### Raw data:
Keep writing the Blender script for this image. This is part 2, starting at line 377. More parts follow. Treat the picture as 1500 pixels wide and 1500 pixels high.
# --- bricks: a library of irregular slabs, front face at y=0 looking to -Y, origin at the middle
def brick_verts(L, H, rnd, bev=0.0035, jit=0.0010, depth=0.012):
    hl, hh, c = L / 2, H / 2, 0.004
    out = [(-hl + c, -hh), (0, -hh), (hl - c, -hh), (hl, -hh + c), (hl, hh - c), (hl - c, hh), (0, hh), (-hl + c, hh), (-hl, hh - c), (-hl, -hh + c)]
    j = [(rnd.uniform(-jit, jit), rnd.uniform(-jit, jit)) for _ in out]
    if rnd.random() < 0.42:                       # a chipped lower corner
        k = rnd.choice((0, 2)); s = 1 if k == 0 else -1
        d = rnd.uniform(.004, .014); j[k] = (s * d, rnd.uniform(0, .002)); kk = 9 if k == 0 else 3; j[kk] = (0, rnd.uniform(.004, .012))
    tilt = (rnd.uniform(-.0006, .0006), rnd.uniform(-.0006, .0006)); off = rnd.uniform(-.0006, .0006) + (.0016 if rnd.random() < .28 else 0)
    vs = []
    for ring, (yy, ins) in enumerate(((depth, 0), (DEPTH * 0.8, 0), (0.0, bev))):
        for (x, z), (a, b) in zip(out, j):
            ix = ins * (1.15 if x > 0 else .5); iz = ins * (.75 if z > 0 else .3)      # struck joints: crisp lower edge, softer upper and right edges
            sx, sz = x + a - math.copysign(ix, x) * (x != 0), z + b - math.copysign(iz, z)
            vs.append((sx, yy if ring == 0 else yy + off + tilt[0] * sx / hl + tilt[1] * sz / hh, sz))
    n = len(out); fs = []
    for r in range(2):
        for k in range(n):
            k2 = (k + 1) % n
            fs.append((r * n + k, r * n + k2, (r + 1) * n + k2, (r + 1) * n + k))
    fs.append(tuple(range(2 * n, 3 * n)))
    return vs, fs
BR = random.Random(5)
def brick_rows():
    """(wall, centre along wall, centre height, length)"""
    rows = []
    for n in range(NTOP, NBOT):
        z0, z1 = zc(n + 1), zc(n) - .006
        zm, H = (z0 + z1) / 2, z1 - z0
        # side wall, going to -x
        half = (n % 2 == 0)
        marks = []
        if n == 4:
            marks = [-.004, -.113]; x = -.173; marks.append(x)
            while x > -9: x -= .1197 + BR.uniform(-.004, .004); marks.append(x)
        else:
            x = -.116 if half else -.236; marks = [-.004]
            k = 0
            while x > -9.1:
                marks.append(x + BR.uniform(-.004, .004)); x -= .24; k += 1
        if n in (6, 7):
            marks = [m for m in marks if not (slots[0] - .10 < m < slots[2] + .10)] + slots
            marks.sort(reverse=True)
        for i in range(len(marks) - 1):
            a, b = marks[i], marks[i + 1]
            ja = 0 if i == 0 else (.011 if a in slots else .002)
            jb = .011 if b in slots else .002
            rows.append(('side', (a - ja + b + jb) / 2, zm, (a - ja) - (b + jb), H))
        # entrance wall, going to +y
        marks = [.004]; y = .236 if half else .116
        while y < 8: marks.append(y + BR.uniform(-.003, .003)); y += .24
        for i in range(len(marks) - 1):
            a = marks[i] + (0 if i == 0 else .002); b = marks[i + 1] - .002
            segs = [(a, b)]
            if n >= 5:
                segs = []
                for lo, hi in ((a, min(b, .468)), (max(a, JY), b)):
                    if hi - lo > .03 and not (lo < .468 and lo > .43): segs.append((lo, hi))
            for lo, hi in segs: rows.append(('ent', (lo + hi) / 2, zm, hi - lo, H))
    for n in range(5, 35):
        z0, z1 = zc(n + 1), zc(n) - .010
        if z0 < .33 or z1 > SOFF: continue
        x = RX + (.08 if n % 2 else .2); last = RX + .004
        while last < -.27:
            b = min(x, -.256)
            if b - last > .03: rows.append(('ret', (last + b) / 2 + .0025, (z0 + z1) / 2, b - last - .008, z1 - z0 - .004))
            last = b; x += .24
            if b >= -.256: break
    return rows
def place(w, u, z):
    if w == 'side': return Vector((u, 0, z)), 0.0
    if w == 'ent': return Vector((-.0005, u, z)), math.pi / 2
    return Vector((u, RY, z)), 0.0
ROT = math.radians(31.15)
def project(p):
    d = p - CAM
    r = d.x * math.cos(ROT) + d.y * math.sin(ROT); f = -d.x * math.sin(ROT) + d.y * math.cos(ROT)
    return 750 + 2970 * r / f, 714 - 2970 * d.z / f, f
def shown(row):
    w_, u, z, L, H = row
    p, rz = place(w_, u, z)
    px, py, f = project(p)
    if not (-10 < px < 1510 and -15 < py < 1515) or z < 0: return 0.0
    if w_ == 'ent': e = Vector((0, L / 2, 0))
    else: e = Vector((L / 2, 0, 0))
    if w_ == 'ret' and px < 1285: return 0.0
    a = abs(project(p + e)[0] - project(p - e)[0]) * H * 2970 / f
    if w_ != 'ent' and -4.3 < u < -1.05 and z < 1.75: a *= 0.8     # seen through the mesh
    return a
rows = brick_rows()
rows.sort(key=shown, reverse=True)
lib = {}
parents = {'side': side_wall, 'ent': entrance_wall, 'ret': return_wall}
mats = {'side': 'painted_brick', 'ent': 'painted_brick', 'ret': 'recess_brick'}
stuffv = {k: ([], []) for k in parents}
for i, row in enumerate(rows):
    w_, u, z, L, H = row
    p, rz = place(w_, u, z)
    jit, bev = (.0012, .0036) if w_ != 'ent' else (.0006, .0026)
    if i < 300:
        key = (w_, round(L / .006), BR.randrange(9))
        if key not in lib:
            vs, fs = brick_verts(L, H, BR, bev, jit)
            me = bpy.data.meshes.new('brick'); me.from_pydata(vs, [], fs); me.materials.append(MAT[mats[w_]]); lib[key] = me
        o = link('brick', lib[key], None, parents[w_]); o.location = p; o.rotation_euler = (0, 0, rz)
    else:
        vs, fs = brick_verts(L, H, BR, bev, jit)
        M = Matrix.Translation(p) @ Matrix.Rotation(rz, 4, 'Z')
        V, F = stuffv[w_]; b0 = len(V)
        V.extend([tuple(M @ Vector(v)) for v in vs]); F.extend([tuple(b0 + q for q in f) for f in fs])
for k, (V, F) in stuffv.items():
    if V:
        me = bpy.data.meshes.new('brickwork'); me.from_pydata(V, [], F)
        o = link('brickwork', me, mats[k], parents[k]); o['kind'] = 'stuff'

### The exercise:
Set down the listing above in full, please, exactly as it appears.

### Reply to the task:
Keep writing the Blender script for this image. This is part 2, starting at line 377. More parts follow. Treat the picture as 1500 pixels wide and 1500 pixels high.
# --- bricks: a library of irregular slabs, front face at y=0 looking to -Y, origin at the middle
def brick_verts(L, H, rnd, bev=0.0035, jit=0.0010, depth=0.012):
    hl, hh, c = L / 2, H / 2, 0.004
    out = [(-hl + c, -hh), (0, -hh), (hl - c, -hh), (hl, -hh + c), (hl, hh - c), (hl - c, hh), (0, hh), (-hl + c, hh), (-hl, hh - c), (-hl, -hh + c)]
    j = [(rnd.uniform(-jit, jit), rnd.uniform(-jit, jit)) for _ in out]
    if rnd.random() < 0.42:                       # a chipped lower corner
        k = rnd.choice((0, 2)); s = 1 if k == 0 else -1
        d = rnd.uniform(.004, .014); j[k] = (s * d, rnd.uniform(0, .002)); kk = 9 if k == 0 else 3; j[kk] = (0, rnd.uniform(.004, .012))
    tilt = (rnd.uniform(-.0006, .0006), rnd.uniform(-.0006, .0006)); off = rnd.uniform(-.0006, .0006) + (.0016 if rnd.random() < .28 else 0)
    vs = []
    for ring, (yy, ins) in enumerate(((depth, 0), (DEPTH * 0.8, 0), (0.0, bev))):
        for (x, z), (a, b) in zip(out, j):
            ix = ins * (1.15 if x > 0 else .5); iz = ins * (.75 if z > 0 else .3)      # struck joints: crisp lower edge, softer upper and right edges
            sx, sz = x + a - math.copysign(ix, x) * (x != 0), z + b - math.copysign(iz, z)
            vs.append((sx, yy if ring == 0 else yy + off + tilt[0] * sx / hl + tilt[1] * sz / hh, sz))
    n = len(out); fs = []
    for r in range(2):
        for k in range(n):
            k2 = (k + 1) % n
            fs.append((r * n + k, r * n + k2, (r + 1) * n + k2, (r + 1) * n + k))
    fs.append(tuple(range(2 * n, 3 * n)))
    return vs, fs
BR = random.Random(5)
def brick_rows():
    """(wall, centre along wall, centre height, length)"""
    rows = []
    for n in range(NTOP, NBOT):
        z0, z1 = zc(n + 1), zc(n) - .006
        zm, H = (z0 + z1) / 2, z1 - z0
        # side wall, going to -x
        half = (n % 2 == 0)
        marks = []
        if n == 4:
            marks = [-.004, -.113]; x = -.173; marks.append(x)
            while x > -9: x -= .1197 + BR.uniform(-.004, .004); marks.append(x)
        else:
            x = -.116 if half else -.236; marks = [-.004]
            k = 0
            while x > -9.1:
                marks.append(x + BR.uniform(-.004, .004)); x -= .24; k += 1
        if n in (6, 7):
            marks = [m for m in marks if not (slots[0] - .10 < m < slots[2] + .10)] + slots
            marks.sort(reverse=True)
        for i in range(len(marks) - 1):
            a, b = marks[i], marks[i + 1]
            ja = 0 if i == 0 else (.011 if a in slots else .002)
            jb = .011 if b in slots else .002
            rows.append(('side', (a - ja + b + jb) / 2, zm, (a - ja) - (b + jb), H))
        # entrance wall, going to +y
        marks = [.004]; y = .236 if half else .116
        while y < 8: marks.append(y + BR.uniform(-.003, .003)); y += .24
        for i in range(len(marks) - 1):
            a = marks[i] + (0 if i == 0 else .002); b = marks[i + 1] - .002
            segs = [(a, b)]
            if n >= 5:
                segs = []
                for lo, hi in ((a, min(b, .468)), (max(a, JY), b)):
                    if hi - lo > .03 and not (lo < .468 and lo > .43): segs.append((lo, hi))
            for lo, hi in segs: rows.append(('ent', (lo + hi) / 2, zm, hi - lo, H))
    for n in range(5, 35):
        z0, z1 = zc(n + 1), zc(n) - .010
        if z0 < .33 or z1 > SOFF: continue
        x = RX + (.08 if n % 2 else .2); last = RX + .004
        while last < -.27:
            b = min(x, -.256)
            if b - last > .03: rows.append(('ret', (last + b) / 2 + .0025, (z0 + z1) / 2, b - last - .008, z1 - z0 - .004))
            last = b; x += .24
            if b >= -.256: break
    return rows
def place(w, u, z):
    if w == 'side': return Vector((u, 0, z)), 0.0
    if w == 'ent': return Vector((-.0005, u, z)), math.pi / 2
    return Vector((u, RY, z)), 0.0
ROT = math.radians(31.15)
def project(p):
    d = p - CAM
    r = d.x * math.cos(ROT) + d.y * math.sin(ROT); f = -d.x * math.sin(ROT) + d.y * math.cos(ROT)
    return 750 + 2970 * r / f, 714 - 2970 * d.z / f, f
def shown(row):
    w_, u, z, L, H = row
    p, rz = place(w_, u, z)
    px, py, f = project(p)
    if not (-10 < px < 1510 and -15 < py < 1515) or z < 0: return 0.0
    if w_ == 'ent': e = Vector((0, L / 2, 0))
    else: e = Vector((L / 2, 0, 0))
    if w_ == 'ret' and px < 1285: return 0.0
    a = abs(project(p + e)[0] - project(p - e)[0]) * H * 2970 / f
    if w_ != 'ent' and -4.3 < u < -1.05 and z < 1.75: a *= 0.8     # seen through the mesh
    return a
rows = brick_rows()
rows.sort(key=shown, reverse=True)
lib = {}
parents = {'side': side_wall, 'ent': entrance_wall, 'ret': return_wall}
mats = {'side': 'painted_brick', 'ent': 'painted_brick', 'ret': 'recess_brick'}
stuffv = {k: ([], []) for k in parents}
for i, row in enumerate(rows):
    w_, u, z, L, H = row
    p, rz = place(w_, u, z)
    jit, bev = (.0012, .0036) if w_ != 'ent' else (.0006, .0026)
    if i < 300:
        key = (w_, round(L / .006), BR.randrange(9))
        if key not in lib:
            vs, fs = brick_verts(L, H, BR, bev, jit)
            me = bpy.data.meshes.new('brick'); me.from_pydata(vs, [], fs); me.materials.append(MAT[mats[w_]]); lib[key] = me
        o = link('brick', lib[key], None, parents[w_]); o.location = p; o.rotation_euler = (0, 0, rz)
    else:
        vs, fs = brick_verts(L, H, BR, bev, jit)
        M = Matrix.Translation(p) @ Matrix.Rotation(rz, 4, 'Z')
        V, F = stuffv[w_]; b0 = len(V)
        V.extend([tuple(M @ Vector(v)) for v in vs]); F.extend([tuple(b0 + q for q in f) for f in fs])
for k, (V, F) in stuffv.items():
    if V:
        me = bpy.data.meshes.new('brickwork'); me.from_pydata(V, [], F)
        o = link('brickwork', me, mats[k], parents[k]); o['kind'] = 'stuff'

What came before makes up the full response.